Aman Ormancı, Canım Ormancı

85

Bütün kitapları yırttın; kalemleri kırdın; ocağımıza, yüreğimize ve emeğimize ateş gibi düştün ey söz!

“Allah beni muallim olarak göndermiştir.” Buyuran Hz. Peygamber’in “Allahu Teala, melekleri, semavat ehli ve deliğindeki karıncadan denizlerdeki balıklara kadar arz ehli halka hayrı öğretene mağfiret duasında bulunur.” Müjdesiydim ben. Çıplak bedenlere giysi, bembeyaz sayfalara yazı ve tertemiz yüreklere damlayan bilginin membaıydım.

“Hiç bilenlerle bilmeyenler bir olur mu? Vahyinde filizlenen cehalete isyan ordusunun süvarisi, vatanına, milletine, töresine ve kendisine ihanet etme korkusunun “Eti senin kemiği benim” teslimiyetinde yurduydum.

Bir harf öğretmenin hatırı ve kırk yıl köle olmanın sadakatini, Hz. Ali dilinden döküldüğünden bu yana şeref madalyası gibi taşıdım ben. “Babam beni gökten indirdi; hocam yerden göğe yükseltti.” Sırrı ve saltanatında dünyayı fethe yürüyen Büyük İskender’in ve tüm insanlığın ilk keşfettiği kıtaydım. Elinden tuttuğum İstanbul’da fatih, Viyana’da gazi ve Çanakkale’de şehit olurdu benim.

Bütün surları yıktın; şehri yağmaladın; sesimize, sazımıza ve türkümüze dert gibi düştün ey söz!

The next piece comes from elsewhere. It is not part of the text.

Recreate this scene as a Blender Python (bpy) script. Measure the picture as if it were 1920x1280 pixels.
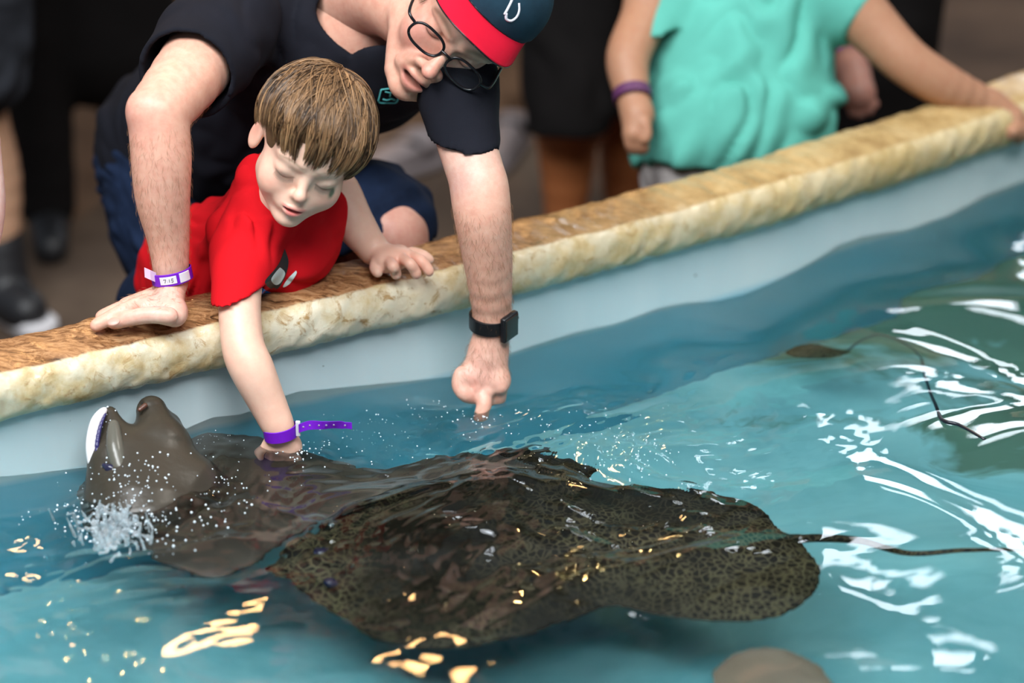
import bpy, bmesh, math, random
import numpy as np
import openvdb
from mathutils import Vector, Matrix
random.seed(3); rng = np.random.default_rng(7)
for o in list(bpy.data.objects): bpy.data.objects.remove(o)
SC = bpy.context.scene; COL = SC.collection
# ------------------------------------------------------------------ camera
f = 4800.; H = 1.5; th = math.radians(24)
C = np.array([0, -H/math.tan(th), H]); CR = np.array([1, 0, 0.]); CU = np.array([0, math.sin(th), math.cos(th)]); CF = np.array([0, math.cos(th), -math.sin(th)])
def ray(px, py): return CF + (px-960)/f*CR - (py-640)/f*CU
def W(px, py, d): return C + d*ray(px, py)
def WZ(px, py, z): r = ray(px, py); return C + r*(z-C[2])/r[2]
cam = bpy.data.cameras.new('camera'); co = bpy.data.objects.new('camera', cam); COL.objects.link(co)
co.location = C; co.rotation_euler = (math.radians(90)-th, 0, 0)
cam.sensor_width = 36; cam.lens = f/1920*36; cam.clip_end = 60; cam.clip_start = .05
cam.dof.use_dof = True; cam.dof.focus_distance = 3.36; cam.dof.aperture_fstop = 1.8
SC.camera = co
# ------------------------------------------------------------------ light
wd = bpy.data.worlds.new('world'); SC.world = wd; wd.use_nodes = True
wd.node_tree.nodes['Background'].inputs[0].default_value = (.62, .72, .85, 1)
wd.node_tree.nodes['Background'].inputs[1].default_value = .20
def area(name, loc, target, size, size_y, power, col):
    l = bpy.data.lights.new(name, 'AREA'); l.shape = 'RECTANGLE'; l.size = size; l.size_y = size_y; l.energy = power; l.color = col
    o = bpy.data.objects.new(name, l); COL.objects.link(o); o.location = loc
    o.rotation_euler = (Vector(target)-Vector(loc)).to_track_quat('-Z', 'Y').to_euler(); return o
area('skylight', (-1.3, -2.0, 3.6), (-.1, -.15, .1), 2.2, 1.6, 172, (.95, .98, 1))
area('pool_fill', (.7, -3.2, 3.9), (.2, -.7, -.2), 2.0, 1.4, 120, (.95, .98, 1))  # added fill light behind the camera, brightens the water
area('hall_light', (2.2, .2, 3.8), (.3, -.1, 0), 1.4, 1.2, 42, (1, .93, .84))
area('warm_light', (-.6, 3.6, 3.4), (-.1, 0, .1), .5, .5, 36, (1, .55, .22))
SC.view_settings.view_transform = 'Standard'; SC.view_settings.look = 'None'
SC.view_settings.gamma = 1; SC.view_settings.use_curve_mapping = False
SC.view_settings.exposure = 0.35
SC.cycles.use_denoising = True
SC.cycles.max_bounces = 10; SC.cycles.transmission_bounces = 8; SC.cycles.transparent_max_bounces = 16
SC.cycles.sample_clamp_indirect = 6; SC.cycles.caustics_refractive = True; SC.cycles.caustics_reflective = False
SC.cycles.blur_glossy = .3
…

Bilgisiz, fikirsiz, ahlaksız ve sevgisiz, bir sonraki adımından hesapsız ve her fırtınada çaresiz nedir ki insan! Kendisini yetiştirenlerin; bakan, başbakan ya da vali yapanların öğretmen olduğunu hatırlamama noktasında şairin dediği gibi “Ormanın bir ağacı milyonla kibrit yapar/Alev almaya görsün bir kibrit yakar.” Vefasızlığı ve acımasızlığı nedir? Ücretine değer biçilemeyecek tek meslek gurubu olan öğretmenlere rakamlar üzerinden sarf edilen bu sözler, birilerinin “Bizi uzaylılar eğitti” veya “Biz uzayda eğitim gördük” iddiası değilse; kendilerini yetiştirenlere nankörlükten başka nedir?

Saatler üzerinden vefayı pazarlayacaksak eğer; yetmiş yıl yaşadığımız yeryüzü, sadece dokuz ay kaldığımız anne karnından daha mı değerlidir?  Kiloyla tartacaksak fedakârlığı ve emeği, litrelerce sütünü içtiğimiz inek, gram gram ağzımıza sütünü akıtan anamızdan daha mı kutsaldır?

Aman ormancı, canım ormancı! Köyümüze bıraktın yoktan bir acı. Sitemim, kral olmak ile adam olmak arasında, günde üç saat çalışan(!) öğretmenlerin prematüre öğrencileri adına şerh düştüğü bir hayal kırıklığından başka bir şey değildir. Bilesin ki senin milyonlar önünde tekmelediğin, etrafa saçtığın bu gönül; “nice hamların yandığı, piştiği, kemale erdiği ve milyonlarca aç zihnin doyduğu bir Halil İbrahim sofrasıdır. Hz. Âdem’den bugüne el emeği göz nuru bir sevdanın, kıyamete dek sürecek cehalete galip gelme destanıdır.

Bütün duaları kirlettin; bileklerimizi kelepçeledin; dilimize, dinimize ve sevgimize ihanet gibi düştün ey söz!